Obsesionados con los regalos nos íbamos a la cama, aquella noche nos
costaba dormirnos más de lo habitual, pensando en lo que nos traerían los reyes,
algún juguete y los consabidos dulces. A la mañana no hacía falta que nadie nos
llamara, mi hermano Alejandro y yo, dormíamos en la habitación de abajo, nos
despertábamos a primera hora y subíamos las escaleras corriendo y montando
bulla, para cuando llegábamos arriba ya estaba mi hermana Lola en el rellano y
los tres entrábamos en la habitación de los padres nerviosos, gritando y
corriendo nos acercábamos al balcón para conocer el regalo de reyes. Yo
recuerdo que un año me regalaron un autobús, de aquellos de chapa y que venían
pintados de numerosos colores, aunque el fondo de mi autobús era amarillo, ese
detalle lo tengo tan presenta como si fuera de hoy mismo. Me encantó, recuerdo
que saltaba de alegría y me dispuse a jugar con mis hermanos pues teníamos el
día entero para nosotros; ni en el desayuno, ni en la comida me separé de él,
el autobús estuvo todo el día donde yo estaba, conmigo.

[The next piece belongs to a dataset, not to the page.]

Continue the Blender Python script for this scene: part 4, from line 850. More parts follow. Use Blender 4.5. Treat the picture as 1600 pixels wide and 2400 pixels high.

Lo mismo sucedió al día
siguiente y al día siguiente pues yo todavía no iba a la escuela; era una
barbaridad, pero en aquella época no te aceptaban en la escuela hasta cumplir los
seis años.
Pero la historia de los Reyes
Magos se acabo enseguida, mi hermano que me lleva tres años ya era mayorcito y
le insinuaron lo de la mano protectora de los padres, así que nos dedicamos a
investigar y encontramos la maldita cebada y su caja dentro del armario de la
habitación de los padres. ¡Ves, cómo no son los reyes!, parece ser que dijo mi
hermano, y los tres nos quedamos entristecidos, sobre todo yo, que todavía era
muy jovencito para enterarme de ciertas cosas que trae consigo la amarga
realidad de la vida. Ligeros inconvenientes de crecer los tres juntos, el
pequeño se espabila pronto por aquello de que los hermanos mayores le apremian
constantemente; aunque también tiene sus ventajas, ello es indudable, los
padres ya han rebajado la rigidez en la educación de los hijos y en
consecuencia el pequeño no vive tan reprimido, y esas actitudes se notan a lo
largo de la vida permitiéndole una visión amplia y más tolerante en relación a
las limitaciones de la gente y de la misma sociedad.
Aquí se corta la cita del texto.